— DATA —
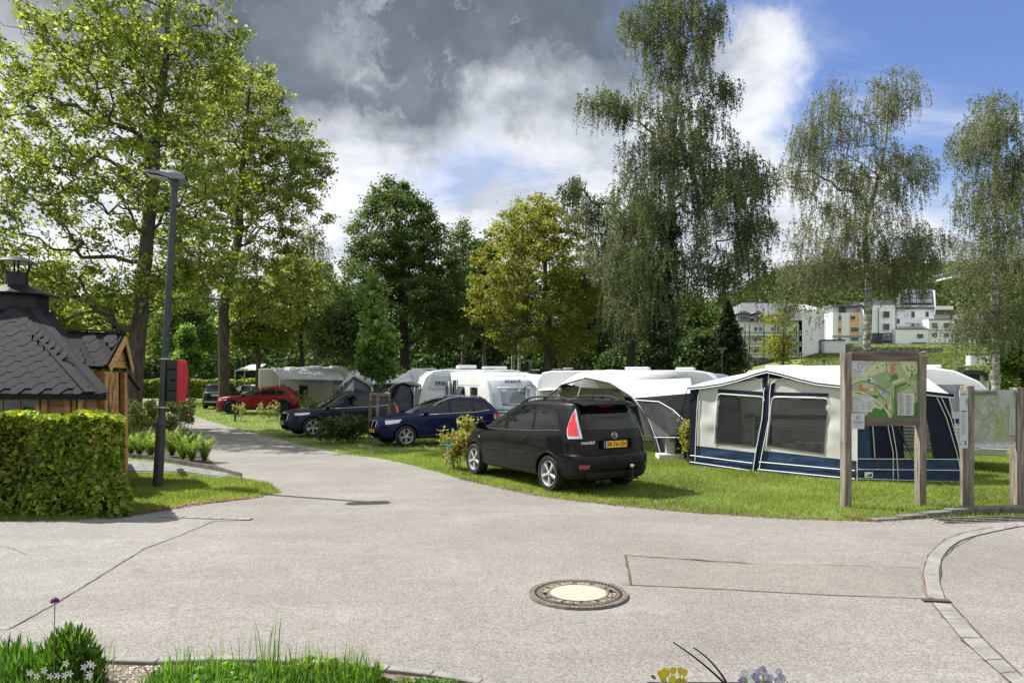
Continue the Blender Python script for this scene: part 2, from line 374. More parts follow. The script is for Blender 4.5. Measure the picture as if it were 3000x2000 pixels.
c=MB(); ribbon(c,gp([(2121,1318),(2132,1277),(2170,1241),(2215,1223),(2279,1212)]),.012,.016,31); ribbon(c,gp([(2142,1388),(2212,1474),(2320,1570)]),.012,.016,32); ribbon(c,gp([(2186,1391),(2260,1472),(2345,1553)]),.012,.016,33); ribbon(c,gp([(2158,1334),(2160,1290),(2190,1258),(2240,1232)]),.012,.016,34)
tag(c.build('joint_lines',M['crack']),kind='structure')
# --- raised kerb at the right
kroot=thing('stone_kerb',kpts[0],'low raised dark stone kerb between the grass and the road at the right edge','kerb')
kk=interp(kpts,9)
for i in range(8):
    a=kk[i].lerp(kk[i+1],.015); b=kk[i].lerp(kk[i+1],.985); up=.03+.075*min(1,i/3)
    MB().beam(a+Vector((0,.075,up/2)),b+Vector((0,.075,up/2)),.15,up).build('kerb_stone',M['kerb_dark'],kroot,bevel=.012)
# cobbles along the kerb foot
cob=MB(); random.seed(3); cc_=interp(gp([(2140,1193),(2250,1189.5),(2352,1187),(2440,1186)]),60)
for i,p in enumerate(cc_):
    for j in range(3):
        cob.box((p.x+random.uniform(-.01,.01),p.y-.07-j*.11,.012),(.085,.09,.02),random.uniform(-.1,.1))
tag(cob.build('cobble_gutter',M['sett'],bevel=.006,seg=1),'row of small grey cobbles set along the foot of the stone kerb','gutter',kind='stuff')
# little flush setts at the tip of the left lawn
nb=MB()
row=interp(gp([(366,1187),(440,1190),(520,1193),(577,1194)]),8)
strip=poly_sheet('sett_row_bed',[row[0]+Vector((0,-.08,0)),row[-1]+Vector((0,-.08,0)),row[-1]+Vector((0,.08,0)),row[0]+Vector((0,.08,0))],.0135,'crack')
for i in range(7): MB().beam(row[i].lerp(row[i+1],.03)+Vector((0,0,.016)),row[i].lerp(row[i+1],.97)+Vector((0,0,.016)),.12,.012).build('paving_block',M['sett'],strip,bevel=.003,seg=1)
# --- grey slab path behind the lawn and fern bed
pth=gp([(150,1077),(290,1072),(400,1080),(470,1090),(545,1104),(600,1110),(540,1090),(470,1078),(400,1066),(290,1054),(150,1050)])
M['slab']=mat('slab',(.20,.20,.195),.85,vscale=3,col2=(.12,.12,.118),bump=.004,bscale=40)
sp=poly_sheet('slab_path',gp([(120,1087),(290,1086),(420,1087),(505,1099),(565,1103),(535,1090),(470,1078),(400,1067),(290,1057),(120,1050)]),.012,'slab')
upp=interp(gp([(540,1092),(470,1079),(400,1069),(290,1059),(190,1054)]),10); low=interp(gp([(558,1101),(505,1097),(420,1085),(290,1084),(190,1084)]),10)
for i in range(9):
    a,b,c_,d_=upp[i],upp[i+1],low[i+1],low[i]
    for j in range(3):
        q=[a.lerp(d_,j/3),b.lerp(c_,j/3),b.lerp(c_,(j+1)/3),a.lerp(d_,(j+1)/3)]; ce=sum(q,Vector())/4
        MB().prism([Vector((*(ce+(p-ce)*.97).xy,.014)) for p in q],(0,0,.016+random.uniform(0,.004))).build('paving_slab',M['slab'],sp,bevel=.003,seg=1)
eb=MB(); ep=wiggle(gp([(555,1098),(500,1082),(430,1069),(360,1057),(285,1049),(150,1044)]),.3,.01,8)
for a,b in zip(ep[:-1],ep[1:]): eb.beam(a+Vector((0,0,.05)),b+Vector((0,0,.05)),.03,.11)
tag(eb.build('bed_edging',M['kerb_dark']),'dark curved edging strip holding back the fern bed beside the slab path','edging')
M['soil']=mat('soil',(.075,.052,.036),.95,vscale=14,col2=(.035,.025,.018),bump=.02,bscale=35)
poly_sheet('fern_bed_soil',gp([(553,1097),(500,1081),(430,1068),(360,1056),(285,1048),(120,1040),(120,1005),(290,990),(400,962),(440,990),(455,1020),(466,1044),(498,1069)]),.0145,'soil')
# --- bed in the foreground
M['soil_light']=mat('soil_light',(.19,.15,.115),.95,vscale=18,col2=(.06,.045,.035),bump=.02,bscale=30)
fb=wiggle([Vector(p) for p in gp([(-80,1516),(110,1520),(262,1526),(400,1528),(560,1520),(760,1532),(960,1552),(1060,1568),(1150,1592)])],.1,.01,3)
fk=MB()
for a,b in zip(fb[::3],fb[3::3]+[fb[-1]]):
    if (b-a).length>.02: fk.beam(a.lerp(b,.01)+Vector((0,0,.02)),a.lerp(b,.99)+Vector((0,0,.02)),.07,.05)
poly_sheet('flower_bed_soil',[p for p in fb]+[Vector((1.2,2.5,0)),Vector((-6,2.5,0))],.018,'soil_light')
tag(fk.build('bed_kerb',M['sett'],bevel=.006,seg=1),'thin grey concrete edging round the flower bed in the foreground','edging')
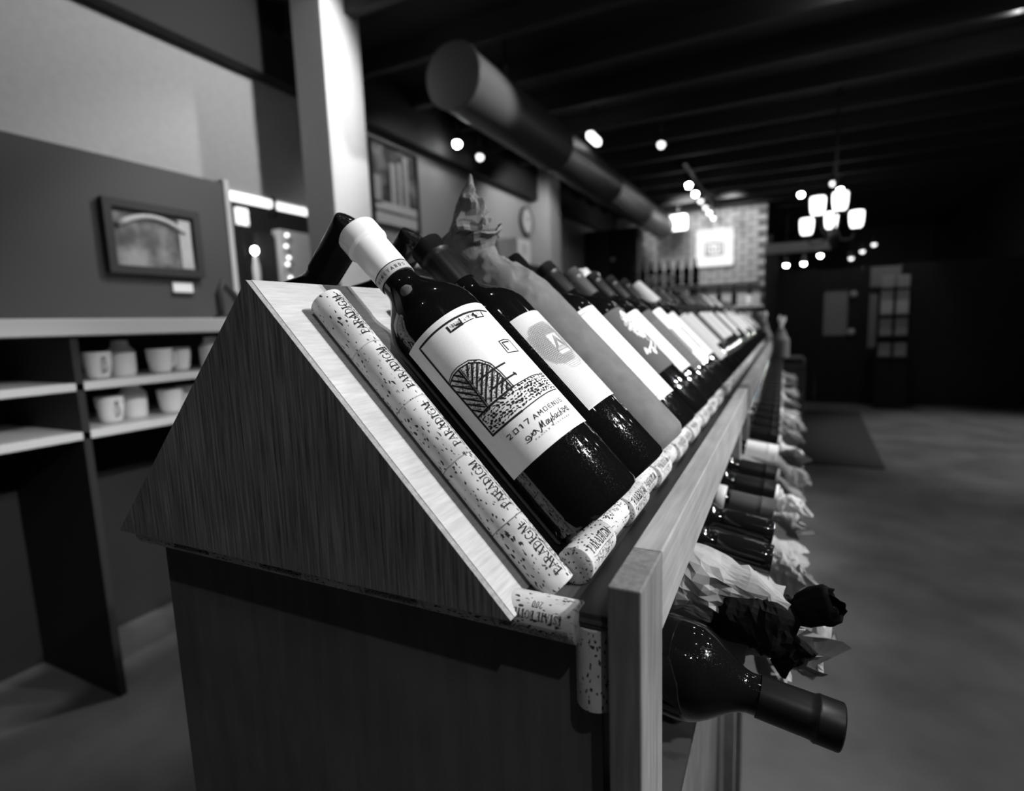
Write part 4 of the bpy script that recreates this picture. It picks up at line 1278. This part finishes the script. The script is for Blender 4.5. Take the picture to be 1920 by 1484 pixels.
# beam and partition with glazed doors
bmx = box('trim_2', (-0.15, 8.0, 1.02), (0.65, 8.12, 1.15), MAT['wall'])
tag(bmx, 'pale cross beam right of the brick wall', 'trim', kind='structure')
jb = box('trim_3', (-0.14, 8.0, FZ), (0.02, 8.12, 1.02), MAT['partition'])
tag(jb, 'gray jamb post beside the brick wall', 'trim', kind='structure')
pw = empty('wall_partition', (0, 7.6, FZ))
tag(pw, 'dark wooden partition with glazed doors across the aisle', 'wall', kind='structure')
for lo, hi in (((0.03, 0, 0), (0.50, 0.08, 1.70)), ((0.98, 0, 0), (1.06, 0.08, 1.70)), ((1.38, 0, 0), (2.58, 0.08, 1.70)), ((1.06, 0, 0), (1.38, 0.08, 0.70))):
    box('wall_panel', lo, hi, MAT['darkwood'], pw)
d1 = empty('door_1', (0.74, 7.6, FZ)); tag(d1, 'dark glazed door at the end of the aisle', 'door', kind='structure')
for lo, hi in (((-0.235, 0, 0), (0.235, 0.04, 0.86)), ((-0.235, 0, 1.42), (0.235, 0.04, 1.68)), ((-0.235, 0, 0.86), (-0.165, 0.04, 1.42)), ((0.10, 0, 0.86), (0.235, 0.04, 1.42))):
    box('door_rail', lo, hi, MAT['darkwood'], d1)
gl = box('door_pane', (-0.165, 0.015, 0.86), (0.10, 0.022, 1.42), MAT['pane'], d1)
hk = obj('door_knob', lathe([(0.012, 0), (0.03, 0.015), (0.042, 0.04), (0.02, 0.06)], 18), d1, Matrix.Translation((0.14, 0, 0.90)) @ Matrix.Rotation(PI / 2, 4, 'X'), MAT['counter'])
obj('door_lamp', lathe([(0.012, 0), (0.03, 0.015), (0.042, 0.04), (0.02, 0.06)], 18), d1, Matrix.Translation((0.15, 0, 1.36)) @ Matrix.Rotation(PI / 2, 4, 'X'), MAT['wall'])
w1 = empty('window_1', (1.22, 7.6, FZ)); tag(w1, 'interior window right of the glazed door', 'window', kind='structure')
box('window_pane', (-0.155, 0.02, 0.70), (0.155, 0.03, 1.68), MAT['pane'], w1)
box('window_bar', (-0.155, 0.0, 1.38), (0.155, 0.05, 1.44), MAT['darkwood'], w1)
# display stand with pale packets at the right
ds = empty('display_stand', (1.26, 7.15, FZ), 'narrow display stand with pale packets at the right of the aisle', 'stand')
box('stand_back', (-0.16, 0.06, 0), (0.16, 0.09, 1.40), MAT['darkwood'], ds)
for k, (zz, hh) in enumerate(((0.62, 0.16), (0.86, 0.20), (1.10, 0.28), (1.40, 0.14))):
    box('stand_tray', (-0.16, -0.06, zz - 0.02), (0.16, 0.059, zz), MAT['metal'], ds)
    for q in (-0.08, 0.07):
        box('packet', (q - 0.06, -0.02, zz + 0.0005), (q + 0.06, 0.03, zz + hh), MAT['counter'] if k == 2 else MAT['wall'], ds, 0.008)
# dark mat on the floor
mt = prism('floor_mat', [(0.0, 4.25), (0.825, 4.27), (0.93, 6.85), (0.05, 6.85)], 'z', FZ + 0.0005, FZ + 0.010, MAT['mat'])
tag(mt, 'dark runner mat lying on the aisle floor', 'mat')

# chandelier
ch = empty('chandelier', (0.47, 4.78, 0.80), 'five-light chandelier with glowing frosted glass shades', 'chandelier')
shade_me = lathe([(0.026, 0), (0.042, 0.012), (0.050, 0.05), (0.053, 0.115), (0.049, 0.132), (0.045, 0.130), (0.045, 0.03), (0.01, 0.012)], 28)
shade_me.materials.append(MAT['shade'])
cup2 = lathe([(0.012, -0.03), (0.028, -0.018), (0.034, -0.002)], 20); cup2.materials.append(MAT['metal'])
for (x_, y_, z_) in [(0.338, 4.50, 0.92), (0.487, 4.52, 0.94), (0.282, 5.0, 0.845), (0.466, 5.02, 0.88), (0.640, 4.98, 0.865)]:
    p = Vector((x_ - 0.47, y_ - 4.78, z_ - 0.80))
    arm = obj('chandelier_arm', tube_mesh([(0, 0, 0.0), (p.x * .4, p.y * .4, -0.04), (p.x * .8, p.y * .8, p.z - 0.09), (p.x, p.y, p.z - 0.03)], 0.009, 8), ch, None, MAT['metal'])
    s_ = obj('lamp_shade', shade_me, ch, Matrix.Translation(p))
    obj('shade_holder', cup2, s_)
obj('chandelier_stem', tube_mesh([(0, 0, -0.03), (0.0, 0, CZ - 0.80)], 0.010, 10), ch, None, MAT['metal'])
obj('chandelier_hub', lathe([(0.004, -0.10), (0.03, -0.08), (0.04, -0.03), (0.03, 0.03), (0.012, 0.06)], 20), ch, None, MAT['metal'])

# track and pendant lamps
hous = lathe([(0.010, 0.09), (0.032, 0.085), (0.036, 0.0), (0.033, 0.0), (0.031, 0.012)], 20, False, False); hous.materials.append(MAT['black'])
lens = lathe([(0.031, 0.012), (0.033, -0.010), (0.024, -0.030), (0.004, -0.038)], 20); lens.materials.append(MAT['lamp'])
lens2 = lens.copy(); lens2.materials.clear(); lens2.materials.append(MAT['lamp_or_glint'])
def lamp(x_, y_, z_, bright, label, group, cord=False, aim=(0, 0)):
    e = empty('ceiling_lamp', (x_, y_, z_), label, 'lamp', group)
    mt_ = Matrix.Rotation(aim[0], 4, 'X') @ Matrix.Rotation(aim[1], 4, 'Y')
    obj('lamp_housing', hous, e, mt_)
    obj('lamp_lens', lens if bright else lens2, e, mt_)
    obj('lamp_stem', tube_mesh([(0, 0, 0.088), (0, 0, CZ - z_)], 0.004 if cord else 0.008, 8), e, None, MAT['metal'])
    return e
tk = box('ceiling_track', (-0.92, 6.1, 1.86), (-0.88, 8.75, 1.89), MAT['black'])
tag(tk, 'black lighting track carrying the row of spots', 'track')
for k, yq in enumerate((6.38, 6.88, 7.35, 7.80, 8.25, 8.70)):
    lamp(-0.90, yq, 1.70, k < 2, ['nearest bright spot of the track row', 'second bright spot of the track row', 'third spot of the track row, dimmer', 'fourth spot of the track row', 'fifth spot of the track row', 'farthest spot of the track row'][k], 'spots on the lighting track', aim=(-0.4, 0))
for (x_, y_, z_, br, lab) in [(-2.38, 3.81, 1.70, True, 'spot at the top edge above the left wall'), (-2.40, 4.22, 1.70, False, 'dimmer spot above the left wall, right of its neighbour'), (-0.88, 4.75, 1.70, False, 'faint spot right of the air duct'),
                              (0.277, 7.70, 1.70, True, 'bright spot left of the chandelier'), (0.60, 7.26, 1.70, False, 'dim spot right above the chandelier stem'), (0.71, 7.70, 1.70, True, 'bright spot touching the upper chandelier shade')]:
    lamp(x_, y_, z_, br, lab, 'single ceiling spots', aim=(-0.4, 0))
for (x_, y_, z_, br, lab) in [(0.602, 9.5, 1.095, True, 'brightest pendant bulb straight below the chandelier'), (0.126, 9.5, 0.984, True, 'pendant bulb nearest the brick wall'), (0.376, 9.5, 0.99, True, 'pendant bulb second from the brick wall'),
                              (1.019, 9.5, 1.02, False, 'lowest of three pendant bulbs rising to the right'), (1.162, 9.5, 1.111, False, 'middle of three pendant bulbs rising to the right'), (1.308, 9.5, 1.20, False, 'highest of three pendant bulbs at the right')]:
    lamp(x_, y_, z_, br, lab, 'pendant bulbs beyond the partition', True)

— YOUR TASK —
Pick out the lines that have the word "pixels". Copy them all.

— TASK RESPONSE —
Continue the Blender Python script for this scene: part 2, from line 374. More parts follow. The script is for Blender 4.5. Measure the picture as if it were 3000x2000 pixels.
Write part 4 of the bpy script that recreates this picture. It picks up at line 1278. This part finishes the script. The script is for Blender 4.5. Take the picture to be 1920 by 1484 pixels.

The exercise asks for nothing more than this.